The Good Mayor is the story of the mayor of a town called Dot (other towns of this unnamed northern European country include Dash and Umlaut, and the river is Ampersand; I will get to the determinedly quirky nature of this book later), and his love for his married secretary. Which is about it, plotwise, though with a cast of supporting characters to keep things rolling along.

It’s fantasy only in the sense that there’s a witch or two (stregas from a long line of stregas), ghosts who form a pivotal plot point, a strange twist involving a dog, and a 1200 year old martyred saint as narrator. It’s maybe an attempt at magic realism a la One Hundred Years of Solitude; either way it didn’t work for me.

In fact if I hadn’t been on holiday and short of reading material, this book would not have passed my 50-page rule for a couple of reasons, the first of which was the relation of how the narrating saint was martyred – by being gang-raped to death by invading Huns – but don’t worry, wink wink, she was so ugly that no man would touch her except those bestialty-loving Huns, and therefore she was so horny she loved every second of it, wink wink. Must be that famous feminist lack of sense of humour, but I have trouble enjoying entertainment based around a) gang rape and b) the physical/sexual attractiveness or otherwise of women…which is something I am going to return to in a moment too.

The other reason I would have given up after the first chapter or two is the unrelenting reach for quaintness, the town names being just one example, another being the number of times the major is titled Good Mayor Krovic – we got it from the title, and it’d be nice to be shown how he is so much better than other mayors rather than simply told – given one example of his mayorship is him manipulating his people and another is him losing his temper when he’s supposed to remain impartial.

Such ‘quirks’ in the writing came across as contrived to me, so it fell flat and into tweeness rather than genuine quirkiness, and also made it a frustrating read. Like following the point of view of a seagull for half a page before being told it can’t hear speech so no point wasting time following it and let’s cut to the cat…well, we already wasted time following it. Or following the progress of a letter through the mail system, only to be told later that this event was not “of great interest or adventure…” well, why is it in the book then, if not for trying to be clever? I hate this literary style with a passion.

The other major flaw for me was the love story – and since this is the thrust of the book, it’s a pretty big flaw. You’d think the mayor’s civil servant status and the secretary’s married status would be the big blocker, but it’s not. These two people are kept apart through their own stupidity. If the author has to spend a page or so justifying a character’s decision as due to human nature, it’s because the decision makes no damn sense and needs over-explanation (in the hands of a better writer, the decision would actually have come across as perfectly true to human nature). “Even” the much-derided romance genre can manage better than that.

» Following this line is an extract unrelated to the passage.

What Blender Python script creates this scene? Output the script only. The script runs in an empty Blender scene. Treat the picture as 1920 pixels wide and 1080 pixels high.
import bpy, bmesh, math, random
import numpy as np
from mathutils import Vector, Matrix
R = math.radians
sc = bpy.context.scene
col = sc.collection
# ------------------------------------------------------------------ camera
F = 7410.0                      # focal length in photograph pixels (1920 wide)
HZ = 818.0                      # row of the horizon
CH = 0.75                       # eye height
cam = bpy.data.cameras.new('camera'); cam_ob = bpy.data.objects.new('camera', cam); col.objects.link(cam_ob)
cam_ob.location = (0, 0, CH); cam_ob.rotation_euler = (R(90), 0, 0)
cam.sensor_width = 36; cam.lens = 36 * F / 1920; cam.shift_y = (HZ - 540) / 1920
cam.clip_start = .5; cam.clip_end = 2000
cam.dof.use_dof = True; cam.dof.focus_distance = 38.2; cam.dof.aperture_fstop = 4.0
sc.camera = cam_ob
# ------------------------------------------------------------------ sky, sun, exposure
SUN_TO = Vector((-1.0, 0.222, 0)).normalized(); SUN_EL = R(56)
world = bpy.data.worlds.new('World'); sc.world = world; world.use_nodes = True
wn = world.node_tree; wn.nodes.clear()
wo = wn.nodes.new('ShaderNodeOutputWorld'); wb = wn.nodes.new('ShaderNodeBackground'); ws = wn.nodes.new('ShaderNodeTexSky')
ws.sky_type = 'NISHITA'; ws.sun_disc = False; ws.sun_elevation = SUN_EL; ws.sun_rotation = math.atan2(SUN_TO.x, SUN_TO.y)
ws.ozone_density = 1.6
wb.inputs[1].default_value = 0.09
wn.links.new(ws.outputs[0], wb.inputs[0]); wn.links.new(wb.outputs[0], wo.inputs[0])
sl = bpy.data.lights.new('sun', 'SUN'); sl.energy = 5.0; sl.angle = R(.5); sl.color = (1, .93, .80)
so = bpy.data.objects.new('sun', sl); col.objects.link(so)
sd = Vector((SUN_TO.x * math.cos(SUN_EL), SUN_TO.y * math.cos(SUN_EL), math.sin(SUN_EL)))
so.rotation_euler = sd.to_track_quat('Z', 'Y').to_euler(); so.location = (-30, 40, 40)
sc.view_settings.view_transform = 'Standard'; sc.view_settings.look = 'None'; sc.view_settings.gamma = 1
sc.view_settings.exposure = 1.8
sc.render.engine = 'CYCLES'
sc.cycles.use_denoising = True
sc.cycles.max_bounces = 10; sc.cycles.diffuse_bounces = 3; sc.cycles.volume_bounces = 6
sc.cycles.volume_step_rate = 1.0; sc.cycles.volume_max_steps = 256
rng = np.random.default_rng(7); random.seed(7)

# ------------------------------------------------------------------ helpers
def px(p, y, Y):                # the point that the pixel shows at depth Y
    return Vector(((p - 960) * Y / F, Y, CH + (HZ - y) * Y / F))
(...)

Also, the sheer focus on the physical attributes of the secretary, Agathe, was exhausting. Kudos to the author for making her plump, but a slap on the wrist for giving me no reason to believe anyone was in love with for any other reason than her lovely face and body, or any reason to think the love is going to last past the second she loses her looks. More specifically, I have no idea why the mayor fell in love with Agathe aside from that she was pretty, nice and nearby.

The writing is decent, if in that literary style I find more pretty than functional (and again, see Michael Chabon for pretty AND functional AND events of great interest and adventure). But the dialogue is flat and dull and circular, and it kept distractingly slipping into UK slang, a little off for what felt like a Baltic town. And I’ve already said I did not find the character motivations convincing; like the quirkiness, it rang false.

It’s not all bad. I think this would be a great book club book because there’s so much to discuss: the fat lawyer’s cynical opinion of the townsfolk, for example, which is accepted as correct by the final events without them ever having a chance to prove him wrong; the narrator’s comment that Agathe is ‘incapable of being unkind’ when she is quite plainly unkind to many of the other characters (she may be incapable of the intention to be unkind but that’s debatable too); whether the mayor is actually good; and, good lord, whether the message of the book really is that the best way to love is like a dog (as long as you find the right person who won’t abuse that love).

I hate to be so harsh to a first-time author and attendee at the Perth Writers Festival, but I really was so disappointed by this book. I hope he does better with his next book.